Die US-Botschaft im Tschad schickte am Montag alle Mitarbeite­r bis auf ein Kernteam außer Landes. Mohammed Hassan, ein in London lebender Tschader, sprach am Montag mit Regierungs­mitarbeite­rn. Sie berichten von Panzern auf den Straßen N'Djamenas und nervösen Sicherheit­skräften. »Wer es sich leisten kann, macht sich auf den Weg an die Grenze«, so ein Regierungs­angestellt­er.

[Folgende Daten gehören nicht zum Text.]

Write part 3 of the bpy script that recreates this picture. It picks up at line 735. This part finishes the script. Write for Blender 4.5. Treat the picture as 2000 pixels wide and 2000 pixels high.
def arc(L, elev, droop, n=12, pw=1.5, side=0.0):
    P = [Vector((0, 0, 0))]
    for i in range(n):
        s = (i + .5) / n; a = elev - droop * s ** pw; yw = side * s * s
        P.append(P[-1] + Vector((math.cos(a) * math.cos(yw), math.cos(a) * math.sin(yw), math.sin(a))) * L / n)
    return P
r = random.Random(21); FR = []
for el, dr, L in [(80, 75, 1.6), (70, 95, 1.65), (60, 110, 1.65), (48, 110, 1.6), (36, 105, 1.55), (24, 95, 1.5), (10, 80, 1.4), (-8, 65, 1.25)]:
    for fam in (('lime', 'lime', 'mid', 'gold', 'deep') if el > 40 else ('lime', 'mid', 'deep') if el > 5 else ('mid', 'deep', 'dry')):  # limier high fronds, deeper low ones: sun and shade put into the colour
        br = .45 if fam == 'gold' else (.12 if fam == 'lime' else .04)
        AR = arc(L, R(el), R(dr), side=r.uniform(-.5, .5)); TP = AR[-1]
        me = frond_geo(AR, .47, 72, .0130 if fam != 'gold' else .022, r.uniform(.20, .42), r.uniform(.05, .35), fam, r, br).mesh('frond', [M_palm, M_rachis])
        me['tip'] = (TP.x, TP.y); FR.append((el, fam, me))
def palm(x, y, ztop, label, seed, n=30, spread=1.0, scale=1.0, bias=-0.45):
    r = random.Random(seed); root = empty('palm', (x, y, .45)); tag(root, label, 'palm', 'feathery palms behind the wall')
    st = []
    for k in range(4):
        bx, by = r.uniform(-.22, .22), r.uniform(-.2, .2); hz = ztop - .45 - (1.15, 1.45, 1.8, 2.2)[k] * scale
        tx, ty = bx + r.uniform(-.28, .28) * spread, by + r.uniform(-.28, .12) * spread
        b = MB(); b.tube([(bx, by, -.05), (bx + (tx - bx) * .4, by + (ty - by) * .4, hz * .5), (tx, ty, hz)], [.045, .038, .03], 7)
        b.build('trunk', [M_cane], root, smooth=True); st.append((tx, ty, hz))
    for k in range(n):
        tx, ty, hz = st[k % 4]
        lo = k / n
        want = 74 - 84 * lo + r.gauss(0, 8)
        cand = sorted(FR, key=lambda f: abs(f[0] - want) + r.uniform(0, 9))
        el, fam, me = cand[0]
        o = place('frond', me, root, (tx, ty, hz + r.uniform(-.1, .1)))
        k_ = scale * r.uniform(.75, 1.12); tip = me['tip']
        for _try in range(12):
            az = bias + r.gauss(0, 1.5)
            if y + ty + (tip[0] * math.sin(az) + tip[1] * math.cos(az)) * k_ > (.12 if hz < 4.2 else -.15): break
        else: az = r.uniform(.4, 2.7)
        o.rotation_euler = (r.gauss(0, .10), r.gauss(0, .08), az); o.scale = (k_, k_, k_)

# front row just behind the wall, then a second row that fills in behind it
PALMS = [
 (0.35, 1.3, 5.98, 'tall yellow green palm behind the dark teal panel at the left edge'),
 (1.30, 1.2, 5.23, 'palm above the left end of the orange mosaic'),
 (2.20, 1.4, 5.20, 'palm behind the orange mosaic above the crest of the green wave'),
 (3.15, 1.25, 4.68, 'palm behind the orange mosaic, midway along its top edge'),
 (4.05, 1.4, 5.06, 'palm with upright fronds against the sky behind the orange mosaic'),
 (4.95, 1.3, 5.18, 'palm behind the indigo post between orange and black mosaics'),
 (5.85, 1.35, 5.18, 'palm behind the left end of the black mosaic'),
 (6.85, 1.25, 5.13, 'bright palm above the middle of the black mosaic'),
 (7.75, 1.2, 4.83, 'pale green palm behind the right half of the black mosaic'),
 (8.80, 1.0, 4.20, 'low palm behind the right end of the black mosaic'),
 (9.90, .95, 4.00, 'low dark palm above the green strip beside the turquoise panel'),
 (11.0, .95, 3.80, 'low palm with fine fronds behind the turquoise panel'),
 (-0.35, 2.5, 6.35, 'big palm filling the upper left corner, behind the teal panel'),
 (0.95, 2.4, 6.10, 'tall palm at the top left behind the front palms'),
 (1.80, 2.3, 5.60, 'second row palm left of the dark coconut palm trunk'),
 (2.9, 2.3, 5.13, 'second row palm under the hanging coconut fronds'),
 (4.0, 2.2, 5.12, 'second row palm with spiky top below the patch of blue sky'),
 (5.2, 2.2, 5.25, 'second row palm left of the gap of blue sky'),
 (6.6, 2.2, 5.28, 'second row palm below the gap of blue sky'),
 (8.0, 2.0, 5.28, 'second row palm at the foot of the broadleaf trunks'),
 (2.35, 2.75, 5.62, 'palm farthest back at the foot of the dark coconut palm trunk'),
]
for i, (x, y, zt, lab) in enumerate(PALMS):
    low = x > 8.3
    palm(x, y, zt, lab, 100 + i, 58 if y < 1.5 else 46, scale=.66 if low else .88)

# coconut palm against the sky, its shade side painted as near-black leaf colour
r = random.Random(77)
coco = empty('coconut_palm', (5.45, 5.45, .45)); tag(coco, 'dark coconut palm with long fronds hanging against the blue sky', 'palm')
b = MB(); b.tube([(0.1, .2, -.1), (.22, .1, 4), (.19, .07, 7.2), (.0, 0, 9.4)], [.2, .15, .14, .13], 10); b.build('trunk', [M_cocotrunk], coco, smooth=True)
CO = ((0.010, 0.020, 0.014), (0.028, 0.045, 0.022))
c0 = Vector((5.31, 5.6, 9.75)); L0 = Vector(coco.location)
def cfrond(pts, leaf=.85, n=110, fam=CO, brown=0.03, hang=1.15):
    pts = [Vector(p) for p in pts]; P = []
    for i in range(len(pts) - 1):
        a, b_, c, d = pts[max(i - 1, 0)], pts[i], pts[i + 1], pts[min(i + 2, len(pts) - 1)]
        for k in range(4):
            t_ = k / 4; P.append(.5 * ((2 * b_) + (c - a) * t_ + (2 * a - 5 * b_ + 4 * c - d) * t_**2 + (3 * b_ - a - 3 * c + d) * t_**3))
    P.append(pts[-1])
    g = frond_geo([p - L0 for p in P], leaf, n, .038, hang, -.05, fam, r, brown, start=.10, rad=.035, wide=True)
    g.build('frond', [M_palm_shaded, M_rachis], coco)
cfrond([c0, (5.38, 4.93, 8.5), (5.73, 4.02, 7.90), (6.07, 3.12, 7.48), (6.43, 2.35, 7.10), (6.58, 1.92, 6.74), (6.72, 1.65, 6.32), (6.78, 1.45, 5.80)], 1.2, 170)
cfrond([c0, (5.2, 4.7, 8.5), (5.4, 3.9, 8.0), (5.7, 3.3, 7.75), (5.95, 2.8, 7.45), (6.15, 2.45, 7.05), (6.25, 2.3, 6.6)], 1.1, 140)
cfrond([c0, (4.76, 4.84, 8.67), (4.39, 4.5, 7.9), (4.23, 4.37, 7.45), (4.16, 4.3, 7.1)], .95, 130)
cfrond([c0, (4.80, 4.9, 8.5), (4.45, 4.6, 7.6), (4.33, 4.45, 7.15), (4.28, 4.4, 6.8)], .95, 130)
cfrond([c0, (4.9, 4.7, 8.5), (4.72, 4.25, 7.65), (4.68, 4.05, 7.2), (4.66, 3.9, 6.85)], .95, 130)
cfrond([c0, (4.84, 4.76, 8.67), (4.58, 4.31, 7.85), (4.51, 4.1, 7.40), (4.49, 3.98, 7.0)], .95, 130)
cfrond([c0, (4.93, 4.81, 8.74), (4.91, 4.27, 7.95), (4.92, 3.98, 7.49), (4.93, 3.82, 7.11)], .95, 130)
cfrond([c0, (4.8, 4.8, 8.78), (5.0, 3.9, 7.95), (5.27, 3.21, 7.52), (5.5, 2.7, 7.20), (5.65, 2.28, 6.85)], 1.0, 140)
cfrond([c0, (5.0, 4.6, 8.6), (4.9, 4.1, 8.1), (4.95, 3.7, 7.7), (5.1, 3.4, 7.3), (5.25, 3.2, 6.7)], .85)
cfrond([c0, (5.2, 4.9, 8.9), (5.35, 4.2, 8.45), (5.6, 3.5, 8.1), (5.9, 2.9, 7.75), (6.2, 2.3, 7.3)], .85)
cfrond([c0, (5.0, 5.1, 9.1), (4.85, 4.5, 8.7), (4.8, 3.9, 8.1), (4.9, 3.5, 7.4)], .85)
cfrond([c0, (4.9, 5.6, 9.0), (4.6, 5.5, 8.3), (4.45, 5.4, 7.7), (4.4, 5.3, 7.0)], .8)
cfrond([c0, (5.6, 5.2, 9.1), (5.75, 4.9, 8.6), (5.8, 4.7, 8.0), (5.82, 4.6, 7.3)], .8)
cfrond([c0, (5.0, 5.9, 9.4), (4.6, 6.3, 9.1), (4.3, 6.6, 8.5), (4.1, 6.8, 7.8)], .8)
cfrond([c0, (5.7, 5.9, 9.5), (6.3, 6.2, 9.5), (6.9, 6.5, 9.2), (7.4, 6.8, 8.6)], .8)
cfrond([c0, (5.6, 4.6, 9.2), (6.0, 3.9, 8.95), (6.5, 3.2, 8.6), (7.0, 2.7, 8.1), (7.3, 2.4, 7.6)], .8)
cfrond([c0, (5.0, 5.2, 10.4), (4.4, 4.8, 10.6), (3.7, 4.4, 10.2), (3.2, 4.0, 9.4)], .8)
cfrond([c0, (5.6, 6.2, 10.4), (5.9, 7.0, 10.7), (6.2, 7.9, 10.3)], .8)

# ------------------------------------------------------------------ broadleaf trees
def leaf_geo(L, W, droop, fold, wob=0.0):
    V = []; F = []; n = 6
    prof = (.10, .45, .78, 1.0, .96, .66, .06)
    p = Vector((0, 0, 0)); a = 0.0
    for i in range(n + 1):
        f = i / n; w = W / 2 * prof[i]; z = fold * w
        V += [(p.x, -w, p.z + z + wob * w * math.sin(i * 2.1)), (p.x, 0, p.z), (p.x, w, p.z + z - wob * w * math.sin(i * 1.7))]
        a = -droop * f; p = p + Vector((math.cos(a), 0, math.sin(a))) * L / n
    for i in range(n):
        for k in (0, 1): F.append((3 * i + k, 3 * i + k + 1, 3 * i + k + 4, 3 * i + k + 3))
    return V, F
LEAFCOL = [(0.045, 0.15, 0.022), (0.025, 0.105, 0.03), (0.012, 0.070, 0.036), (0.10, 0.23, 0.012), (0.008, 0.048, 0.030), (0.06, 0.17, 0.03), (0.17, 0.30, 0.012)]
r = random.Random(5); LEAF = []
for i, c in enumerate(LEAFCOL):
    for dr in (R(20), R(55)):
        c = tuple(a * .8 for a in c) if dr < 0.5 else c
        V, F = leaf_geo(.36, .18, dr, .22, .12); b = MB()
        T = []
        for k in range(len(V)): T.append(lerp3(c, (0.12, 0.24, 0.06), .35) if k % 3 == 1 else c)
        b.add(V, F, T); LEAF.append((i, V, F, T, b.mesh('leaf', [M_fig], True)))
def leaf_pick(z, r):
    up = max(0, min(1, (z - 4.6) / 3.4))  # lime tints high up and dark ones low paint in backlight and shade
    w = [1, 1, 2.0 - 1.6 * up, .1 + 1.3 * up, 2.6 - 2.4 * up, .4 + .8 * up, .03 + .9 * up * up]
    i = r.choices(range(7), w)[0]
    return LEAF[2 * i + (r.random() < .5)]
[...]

Ein Machtvakuu­m im Tschad würde auch die Lage in den Nachbarlän­dern destabilis­ieren. Vor ihrem Einmarsch hatte die FACT in Libyen auf der Seite des Warlords Khalifa Haftar gekämpft. Der Feldmarsch­all musste trotz französisc­her und russischer Militärhil­fe Ende letzten Jahres die Belagerung der libyschen Hauptstadt abbrechen. Nach der Ausbildung von russischen Militärexp­erten mit an Haftar gelieferte­n Waffen aus den Vereinigte­n Arabischen Emiraten ist unklar, mit wem sich die FACT-Truppen taktisch absprechen: Frankreich oder Russland.

Die Opposition in dem Land der 200 Volksgrupp­en wollte schon vor dem Tod Débys mit den Rebellen verhandeln, doch alle gegen den Déby-Clan antretende­n Gruppen sind ethnisch zersplitte­rt. »Dem Tschad droht ein Libyen Szenario«, sagt der politische Analyst Younis Issa aus der libysch-tschadisch­en Grenzregio­n.